Через день или два меня отправили под конвоем в Особый отдел 56–й армии с сопроводительным документом, в котором было написано, что Мелетинский упорно отрицает свою вину в шпионаже и что так как Особый отдел дивизии не располагает сведениями о движении войск и т. п. и не может проверить все показания Мелетинского, то подозреваемый направляется в Особый отдел 56–й армии, чтобы там была вскрыта глубина преступлений его перед Родиной. Передаю почти дословно.
Штаб 56–й армии в этот момент находился в Тенгинке на берегу Черного моря между Геленджиком и Туапсе, но из владений Особого отдела моря, к сожалению, не было видно. Подследственные содержались в большом сарае для сушки табака и были отделены от осужденных, помещенных в специально вырытую полуземлянку. Допросы велись в другой полуземлянке. Сидели здесь все те же категории, но приговоры отличались меньшей стандартностью. Здесь можно было получить только десять лет за измену Родине, но можно было схватить расстрел за восхваление немецкой техники. В бараке было грязно, все были во вшах. Лично у меня скоро вши поселились даже в бороде. От ссадин, грязи и расчесов ноги мои были покрыты сверху донизу нарывами. Солдаты — конвоиры вели себя очень грубо. Однажды ночью мне срочно нужно было выйти по естественной надобности, но конвоиру лень было вызывать напарника и вести меня куда надо. С такими просьбами к нему часто обращались и ему надоело. Конвоир мне отказывал, я настаивал. Тогда он вывел меня и, отведя на несколько шагов, сказал: “Вот сейчас прикончу тебя тут и скажу, что застрелил при попытке к бегству…” — “Не посмеешь!” — выйдя из себя, закричал я.

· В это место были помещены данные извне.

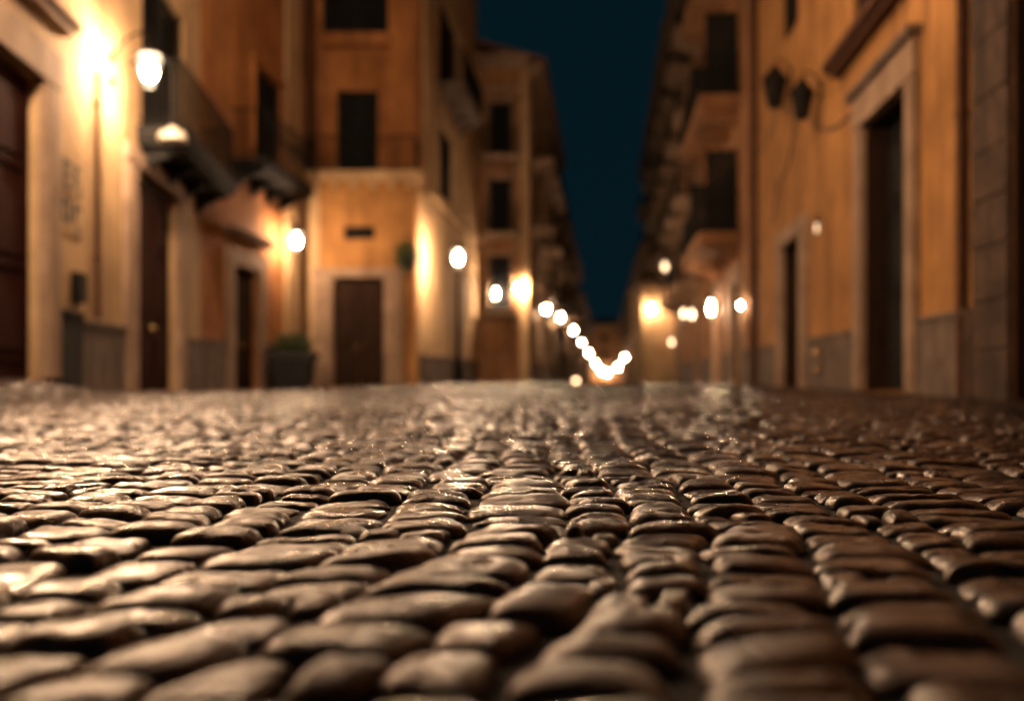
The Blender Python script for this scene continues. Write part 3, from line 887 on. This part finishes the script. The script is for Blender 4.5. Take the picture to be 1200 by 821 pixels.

Солдат что‑то злобно буркнул, но инцидент на этом закончился.
Следователь вызвал меня всего один раз. “Признаете себя виновным?” — “Нет. Пожалуйста, проверьте все пути следования войск, вызовите моих товарищей по 275–й дивизии, многие из которых служат в 56–й армии. Некоторые могут дать мне характеристику, например Чевгус. Другие были со мною в окружении, в том числе капитан Сергеев, который служит где‑то в вашей армии. Лейтенант Юдовин прошел со мной от Дона до Кущевки и от Кущевки до Краснодара…” — “Ничего проверять мы не будем. У меня достаточно материала, чтобы Вас расстрелять. Обвинять в шпионаже не будем, но за агитацию будем судить. Вы же сами признали, что объективно Ваша информация в полку была вредной. Признаете это сейчас? Но предупреждаю, что возиться с Вами не будем”. — “Хорошо, — сказал я, — подтверждаю”.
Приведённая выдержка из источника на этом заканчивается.